海はきらきら光っていた。きらきらきらきら。さらわれる。目も心も。全部が透き通っていた。透明すぎる砂浜と青と白の絵具じゃ足りないぐらいの海。うっすら笑っているかもしれない。何もかもさらわれたような感覚。ずっと海に来たかったから。はあ、やっと海に来れたんだなぁ。

お湯を流してからだいぶ時間が経ったペヤングは、麺がちょっと固まっていてソースと薬味がうまく馴染まない。ずっとかき混ぜていたのをちょっと馬鹿にされたけど、それすらももうすごく楽しかった。

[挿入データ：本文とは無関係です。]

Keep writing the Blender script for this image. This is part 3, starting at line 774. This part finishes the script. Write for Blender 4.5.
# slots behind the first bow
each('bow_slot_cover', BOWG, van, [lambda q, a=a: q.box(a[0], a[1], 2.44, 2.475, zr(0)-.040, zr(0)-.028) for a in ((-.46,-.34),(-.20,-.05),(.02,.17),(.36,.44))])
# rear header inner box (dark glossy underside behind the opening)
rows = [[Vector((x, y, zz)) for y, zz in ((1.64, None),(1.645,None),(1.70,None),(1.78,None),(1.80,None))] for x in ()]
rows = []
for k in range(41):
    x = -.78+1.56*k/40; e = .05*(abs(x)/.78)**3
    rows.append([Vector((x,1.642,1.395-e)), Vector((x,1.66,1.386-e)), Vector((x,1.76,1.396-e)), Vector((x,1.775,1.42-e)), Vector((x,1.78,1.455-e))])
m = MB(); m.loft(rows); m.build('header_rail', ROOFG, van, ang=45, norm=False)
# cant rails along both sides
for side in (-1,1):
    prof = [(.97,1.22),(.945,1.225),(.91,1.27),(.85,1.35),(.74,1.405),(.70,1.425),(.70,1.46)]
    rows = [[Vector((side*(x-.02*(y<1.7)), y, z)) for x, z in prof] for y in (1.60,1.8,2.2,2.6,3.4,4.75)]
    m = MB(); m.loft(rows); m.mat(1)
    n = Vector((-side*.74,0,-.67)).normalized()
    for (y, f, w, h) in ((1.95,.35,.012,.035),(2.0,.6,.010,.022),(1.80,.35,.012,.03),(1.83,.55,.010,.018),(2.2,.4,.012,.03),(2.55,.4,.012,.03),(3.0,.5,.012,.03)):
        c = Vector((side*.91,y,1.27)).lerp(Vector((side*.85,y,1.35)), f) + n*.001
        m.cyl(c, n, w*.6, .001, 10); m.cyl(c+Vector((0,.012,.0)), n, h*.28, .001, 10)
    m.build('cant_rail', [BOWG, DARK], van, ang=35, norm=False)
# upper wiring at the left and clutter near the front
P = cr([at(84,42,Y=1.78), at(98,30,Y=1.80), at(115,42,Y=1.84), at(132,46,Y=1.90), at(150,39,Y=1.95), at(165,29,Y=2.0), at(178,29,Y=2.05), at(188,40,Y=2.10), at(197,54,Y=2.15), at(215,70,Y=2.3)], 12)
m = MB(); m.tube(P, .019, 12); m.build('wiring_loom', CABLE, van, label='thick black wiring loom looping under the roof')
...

地震の影響で津波が来るかもしれないから気を付けてねと言われていたけど、お二人がずっと自撮りをしていて暇だったので波打ち際まで近づいてみました。砂浜の上で小さなカニが慌ただしく動いていて、彼らなりに何か感じ取っていたのかもしれません。すごく綺麗に見えていた海も厳かな雰囲気でしたが、自然の怖さというのも同時に感じました。人は死んだときにほのかに海のにおいがするらしい。それは人類は程遠い昔に海から上がってきた生命体から進化してきたからだとか。それでも、生と死が共存する海はやっぱり綺麗で、しばらく見惚れていました。

「砂浜に何書いてたの?」と聞かれて、答えてたと思いますが一応もう一回書いときます。「バカ」と「元気」と「生」です。特にメッセージ性はないけど、これさえあれば大丈夫だと思います。それなりに元気で、時にはバカになって、何があっても生きていれば大丈夫。また会うときまで、元気でいてください。

「好きな女子の名前とか書いてたんだろどうせ~」とか言ってましたよね。書くわけないでしょ。仮に、砂浜に名前を書いて波に名前を消されたらなんかよくなさそうでしょ。それぐらいわかってほしかったな。

地震の影響で電車が止まりそうという情報を見てかなり焦ったけど、結果無事に帰れて本当によかったです。先輩のお二人ともいろんな話ができたり、僕の悩みとまではいかないけど些細な現在の心境とか聞いていただいてすごく充実した一日を過ごすことができました。”楽しかった”という表現だけでは足りないくらい満足できて、はしゃげて、笑って、本当に最高でした。ずっと運転していただいたり、気を遣っていただいたり、食事代も奢ってくださって、感謝しかないです。いつか、お二人にお返しをすることができるように僕もこの一年、さらに一年と頑張っていこうと思います。本当にありがとうございました。

22歳の誕生日に決めたやりたいこと3個のうちの1個の「海でペヤング食べる」が達成できてよかったです。あと2個は「花瓶を買って花を飾る」と「冬の夜の砂浜で花火をする」なので、何とか達成できたらいいな。